Below is a listing; reproduce each line of it exactly.

>> Start

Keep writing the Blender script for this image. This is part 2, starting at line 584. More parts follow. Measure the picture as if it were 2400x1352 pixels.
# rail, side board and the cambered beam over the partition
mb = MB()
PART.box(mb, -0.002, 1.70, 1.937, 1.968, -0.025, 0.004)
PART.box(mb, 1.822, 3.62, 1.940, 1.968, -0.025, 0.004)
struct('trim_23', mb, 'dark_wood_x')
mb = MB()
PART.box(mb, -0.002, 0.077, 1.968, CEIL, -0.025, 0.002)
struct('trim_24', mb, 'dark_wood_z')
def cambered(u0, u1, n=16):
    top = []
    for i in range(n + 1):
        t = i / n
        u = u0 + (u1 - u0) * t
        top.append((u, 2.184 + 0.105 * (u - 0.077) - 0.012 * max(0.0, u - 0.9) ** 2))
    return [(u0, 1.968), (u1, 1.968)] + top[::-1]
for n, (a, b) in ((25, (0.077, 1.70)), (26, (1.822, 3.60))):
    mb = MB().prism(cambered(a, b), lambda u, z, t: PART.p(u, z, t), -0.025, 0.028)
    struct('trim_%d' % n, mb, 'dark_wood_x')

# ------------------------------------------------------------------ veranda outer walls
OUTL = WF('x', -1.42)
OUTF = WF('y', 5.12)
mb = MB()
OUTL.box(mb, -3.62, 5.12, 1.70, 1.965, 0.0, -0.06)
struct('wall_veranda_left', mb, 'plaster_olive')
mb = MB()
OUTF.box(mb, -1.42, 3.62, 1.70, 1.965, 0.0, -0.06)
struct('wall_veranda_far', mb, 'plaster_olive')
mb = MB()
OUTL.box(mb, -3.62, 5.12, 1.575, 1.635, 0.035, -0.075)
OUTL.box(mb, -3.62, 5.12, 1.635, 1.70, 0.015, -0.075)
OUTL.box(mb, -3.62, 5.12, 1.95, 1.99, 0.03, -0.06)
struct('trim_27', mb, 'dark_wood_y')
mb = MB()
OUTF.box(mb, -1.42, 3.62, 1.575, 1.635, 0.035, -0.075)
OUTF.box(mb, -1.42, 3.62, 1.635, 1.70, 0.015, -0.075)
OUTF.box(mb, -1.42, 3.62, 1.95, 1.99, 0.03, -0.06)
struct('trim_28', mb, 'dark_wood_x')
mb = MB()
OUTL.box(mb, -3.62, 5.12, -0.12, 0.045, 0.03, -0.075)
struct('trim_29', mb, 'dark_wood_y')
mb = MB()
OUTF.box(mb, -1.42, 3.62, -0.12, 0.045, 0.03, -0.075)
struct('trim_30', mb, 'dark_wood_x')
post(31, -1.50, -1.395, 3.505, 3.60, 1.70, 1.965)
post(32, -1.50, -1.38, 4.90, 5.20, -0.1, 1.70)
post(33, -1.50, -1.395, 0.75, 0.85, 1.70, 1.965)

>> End

# Response for this exercise
Keep writing the Blender script for this image. This is part 2, starting at line 584. More parts follow. Measure the picture as if it were 2400x1352 pixels.
# rail, side board and the cambered beam over the partition
mb = MB()
PART.box(mb, -0.002, 1.70, 1.937, 1.968, -0.025, 0.004)
PART.box(mb, 1.822, 3.62, 1.940, 1.968, -0.025, 0.004)
struct('trim_23', mb, 'dark_wood_x')
mb = MB()
PART.box(mb, -0.002, 0.077, 1.968, CEIL, -0.025, 0.002)
struct('trim_24', mb, 'dark_wood_z')
def cambered(u0, u1, n=16):
    top = []
    for i in range(n + 1):
        t = i / n
        u = u0 + (u1 - u0) * t
        top.append((u, 2.184 + 0.105 * (u - 0.077) - 0.012 * max(0.0, u - 0.9) ** 2))
    return [(u0, 1.968), (u1, 1.968)] + top[::-1]
for n, (a, b) in ((25, (0.077, 1.70)), (26, (1.822, 3.60))):
    mb = MB().prism(cambered(a, b), lambda u, z, t: PART.p(u, z, t), -0.025, 0.028)
    struct('trim_%d' % n, mb, 'dark_wood_x')

# ------------------------------------------------------------------ veranda outer walls
OUTL = WF('x', -1.42)
OUTF = WF('y', 5.12)
mb = MB()
OUTL.box(mb, -3.62, 5.12, 1.70, 1.965, 0.0, -0.06)
struct('wall_veranda_left', mb, 'plaster_olive')
mb = MB()
OUTF.box(mb, -1.42, 3.62, 1.70, 1.965, 0.0, -0.06)
struct('wall_veranda_far', mb, 'plaster_olive')
mb = MB()
OUTL.box(mb, -3.62, 5.12, 1.575, 1.635, 0.035, -0.075)
OUTL.box(mb, -3.62, 5.12, 1.635, 1.70, 0.015, -0.075)
OUTL.box(mb, -3.62, 5.12, 1.95, 1.99, 0.03, -0.06)
struct('trim_27', mb, 'dark_wood_y')
mb = MB()
OUTF.box(mb, -1.42, 3.62, 1.575, 1.635, 0.035, -0.075)
OUTF.box(mb, -1.42, 3.62, 1.635, 1.70, 0.015, -0.075)
OUTF.box(mb, -1.42, 3.62, 1.95, 1.99, 0.03, -0.06)
struct('trim_28', mb, 'dark_wood_x')
mb = MB()
OUTL.box(mb, -3.62, 5.12, -0.12, 0.045, 0.03, -0.075)
struct('trim_29', mb, 'dark_wood_y')
mb = MB()
OUTF.box(mb, -1.42, 3.62, -0.12, 0.045, 0.03, -0.075)
struct('trim_30', mb, 'dark_wood_x')
post(31, -1.50, -1.395, 3.505, 3.60, 1.70, 1.965)
post(32, -1.50, -1.38, 4.90, 5.20, -0.1, 1.70)
post(33, -1.50, -1.395, 0.75, 0.85, 1.70, 1.965)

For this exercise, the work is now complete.